4.2. Effect of Digestion Temperature

Figure 5 illustrates the variation of the agreements for F and Cl in GBW07315 at different digestion temperatures (150–260 °C) with 0.75 mL 6% NaOH. The observation demonstrates that the digestion temperature is the critical factor for the complete recovery of F and Cl. The recoveries of both F and Cl increased from 150 °C to 240 °C and they were completely recovered at 240 °C and 260 °C. Therefore 240 °C was used as the optimum for further extractions.

4.3. Method Efficiency

The recovery of the pyrohydrolysis method is not stable [8], probably due to the loss of the halogens or the incomplete extraction during the pyrohydrolysis process [21,22]. In contrast, the digestion bomb used in this study has a double inner arc seal design, allowing the evaporating material from the top to the bottom without clinging onto the inner tank wall, which provides an effective circulation and suppresses the volatilization loss of fluorine and chlorine.
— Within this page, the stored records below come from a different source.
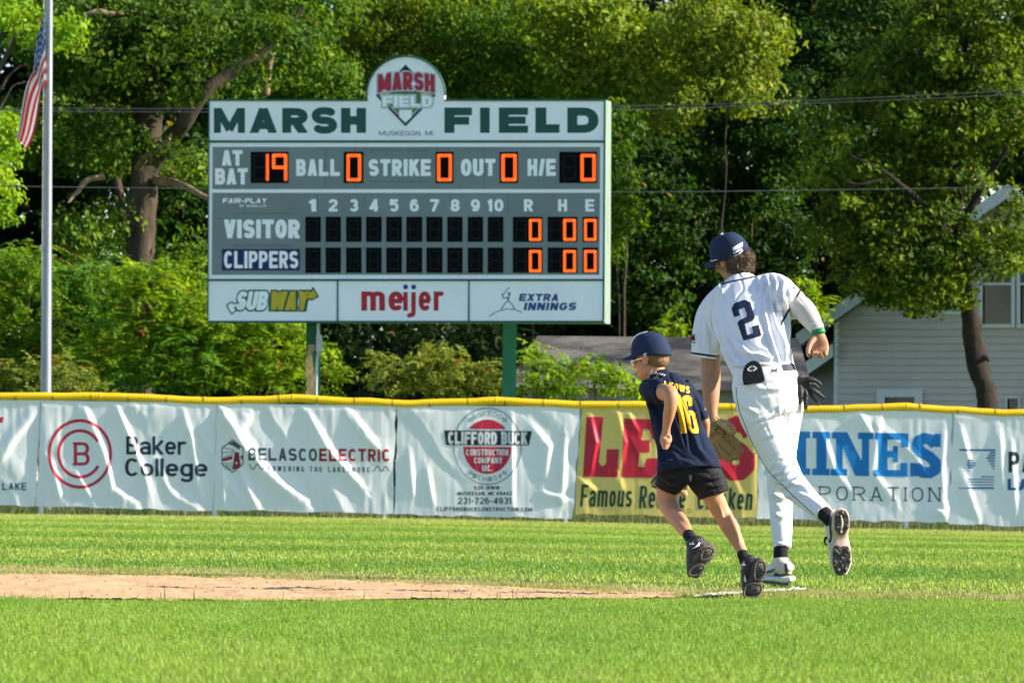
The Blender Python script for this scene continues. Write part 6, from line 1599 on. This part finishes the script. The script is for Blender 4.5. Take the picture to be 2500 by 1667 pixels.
mb = MB(); TB(mb, [(1929, 1384, -.045, 10, 14), (1916, 1386, -.015, 25, 20), (1898, 1392, .05, 22, 21), (1878, 1399, .13, 17, 19), (1864, 1404, .19, 11, 15)], YP)
TB(mb, [(1905, 1366, .0, 20, 21), (1906, 1388, .0, 23, 22)], YP)
V, F, N = remesh(mb, .004, 3); sh2 = mesh_np('shoe', V, F, M_shoe_w, player, True); Ts2 = BVHTree.FromPolygons([tuple(v) for v in V], F)
mb = MB(); TB(mb, [(1934, 1412, -.055, 7, 12), (1918, 1414, -.02, 8.5, 22), (1896, 1413, .06, 7.5, 22), (1876, 1412, .14, 6.5, 20), (1860, 1411, .20, 5, 14)], YP, ex=2.8)
V, F, N = remesh(mb, .0035, 2); mesh_np('sole', V, F, mat('white midsole', (.66, .62, .57), .6, var=.1, scale=30), sh2, True)
mb = MB(); TB(mb, [(1926, 1423, -.04, 4, 12), (1908, 1424, .0, 5.5, 18), (1890, 1423, .07, 4, 18), (1866, 1419, .17, 4, 14)], YP)
for x, d in ((1924, -.05), (1904, -.03), (1892, .04), (1916, .03)): TB(mb, [(x, 1424, d, 3.5), (x, 1431, d, 2.4)], YP, 8)
mb.build('cleat_plate', M_cleat, sh2, True)
print_on('shoe_heel_mark', [sdf_mesh(d_or(d_poly([(1888, 1404), (1892, 1398), (1906, 1402), (1922, 1398), (1934, 1402), (1933, 1408), (1910, 1411), (1890, 1409)]), d_poly([(1914, 1374), (1921, 1374), (1924, 1398), (1917, 1400)])), 1880, 1370, 1940, 1414, .8)], onto(Ts2, YP), M_cleat, sh2, .001)
print_on('shoe_swoop', [sdf_mesh(d_poly([(1868, 1394), (1880, 1390), (1896, 1386), (1884, 1396), (1872, 1400)]), 1862, 1382, 1900, 1404, .8)], onto(Ts2, YP + .1), M_cleat, sh2, .001)
# glove in the left hand
gl = empty('baseball_glove', P(1762, 1065, YP + .19), 'brown leather baseball glove on the left hand of the tall player', 'glove')
gm = MB()
V, F = ellipsoid(P(1757, 1060, YP + .20), [Vector((.062, 0, 0)), Vector((0, .035, 0)), Vector((0, 0, .070))]); gm.add(V, F)
for secs in ([(1760, 1050, .17, 14, 12), (1786, 1077, .15, 14, 12), (1805, 1098, .14, 11, 9), (1811, 1105, .14, 7, 6)], [(1752, 1062, .18, 14, 12), (1776, 1093, .16, 14, 12), (1795, 1113, .15, 10.5, 9), (1800, 1118, .15, 7, 6)],
             [(1746, 1068, .19, 13, 12), (1762, 1100, .17, 13, 11), (1780, 1120, .16, 9, 8), (1786, 1124, .16, 6, 6)], [(1741, 1065, .20, 12, 12), (1747, 1095, .19, 12, 11), (1757, 1113, .18, 8, 8), (1762, 1117, .18, 5, 6)]):
    TB(gm, secs, YP, 14)
TB(gm, [(1733, 1030, .20, 14, 14), (1744, 1036, .19, 22, 18), (1752, 1052, .18, 24, 18)], YP)
V, F, N = remesh(gm, .004, 3); V = V + N * (.002 * fbm(V * 45, 2))[:, None]
body_g = mesh_np('leather_body', V, F, M_glove, gl, True); Tg = BVHTree.FromPolygons([tuple(v) for v in V], F)
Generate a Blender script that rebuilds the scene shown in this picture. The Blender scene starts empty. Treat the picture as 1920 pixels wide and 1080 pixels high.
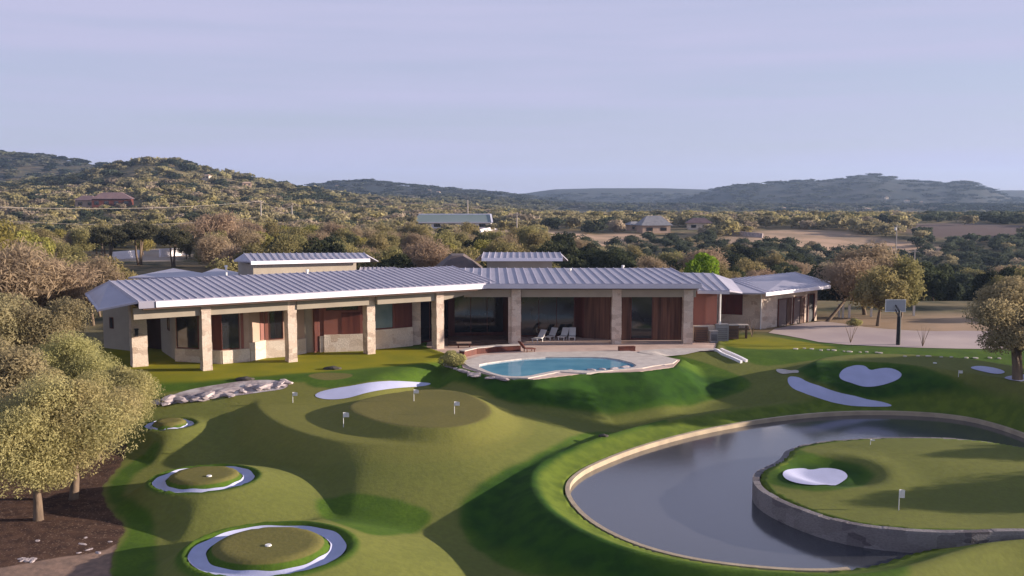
import bpy, math, random
import numpy as np
from mathutils import Vector, noise
from mathutils.geometry import delaunay_2d_cdt

scene = bpy.context.scene
COL = scene.collection
# ------------------------------------------------------------------ camera
F = 1800.0; CZ = 13.5; TH = math.atan(175.0 / F)
cam_d = bpy.data.cameras.new('camera'); cam = bpy.data.objects.new('camera', cam_d); COL.objects.link(cam)
cam_d.sensor_width = 36.0; cam_d.lens = 36.0 * F / 1920.0; cam_d.clip_start = 0.5; cam_d.clip_end = 20000
cam.location = (0, 0, CZ); cam.rotation_euler = (math.pi / 2 - TH, 0, 0); scene.camera = cam
# ------------------------------------------------------------------ sky and sun
SUN_EL = math.radians(11.5); SUN_AZ = math.radians(3.0)      # azimuth measured from +X towards +Y
w = bpy.data.worlds.new('World'); scene.world = w; w.use_nodes = True
nt = w.node_tree; nt.nodes.clear()
def N(t, kind, **kw):
    n = t.nodes.new(kind)
    for k, v in kw.items():
        if hasattr(n, k) and not k[0].isupper(): setattr(n, k, v)
        else: n.inputs[k.replace('_', ' ')].default_value = v
    return n
wo = N(nt, 'ShaderNodeOutputWorld'); bg = N(nt, 'ShaderNodeBackground'); bg.inputs['Strength'].default_value = 0.05
sky = N(nt, 'ShaderNodeTexSky'); sky.sky_type = 'NISHITA'; sky.sun_disc = False
sky.sun_elevation = SUN_EL; sky.sun_rotation = math.radians(90) - SUN_AZ
sky.air_density = 1.0; sky.dust_density = 0.6; sky.ozone_density = 3.0
tc = N(nt, 'ShaderNodeTexCoord'); mp = N(nt, 'ShaderNodeMapping'); mp.inputs['Scale'].default_value = (1.1, 1.1, 18.0)
ns = N(nt, 'ShaderNodeTexNoise'); ns.inputs['Scale'].default_value = 1.6; ns.inputs['Detail'].default_value = 4; ns.inputs['Roughness'].default_value = 0.5
rp = N(nt, 'ShaderNodeMapRange'); rp.inputs['From Min'].default_value = 0.38; rp.inputs['From Max'].default_value = 0.68
rp.inputs['To Min'].default_value = 0.72; rp.inputs['To Max'].default_value = 1.0
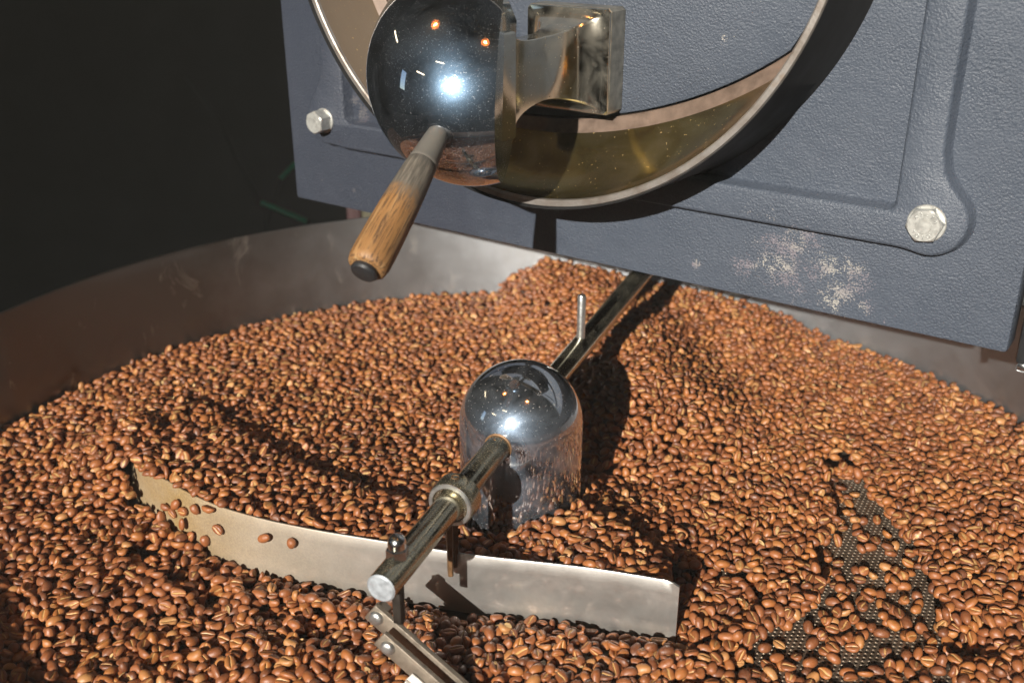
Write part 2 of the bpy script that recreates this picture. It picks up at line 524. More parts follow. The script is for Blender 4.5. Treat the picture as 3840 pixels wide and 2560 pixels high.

The present method consumes a small amount of alkaline (0.75 mL 6% NaOH can extract fluorine and chlorine from 40 mg sample completely) and decreases the matrix effects in comparison to the alkaline fusion method, which requires a large amount of flux and the matrix separation step leading to a high procedural blank [5,28,30]. The NH₄HF₂ digestion method has been proposed recently, which suppresses the volatilization loss of chlorine effectively owing to the formed ammonium salts with high boiling points, however, this method cannot determine fluorine and chlorine simultaneously [37]. In addition, compared to the complicated pyrohydrolysis, alkaline fusion and combustion methods [5,6,17,28,29,30,31,32,35], the rapid alkaline digestion method is simple and can deal with a large batch of samples.

5. Conclusions

Our results show that NaOH digestion in a high-pressure bomb with double inner arc seal design can be used for the quantitative extraction of fluorine and chlorine in sediments. The proposed method is economical and requires a small amount of the sample and reagent. This effective and simple method has no contamination problems, with good accuracy, and shows great potential for the determination of fluorine and chlorine in large batches of geological and environmental samples.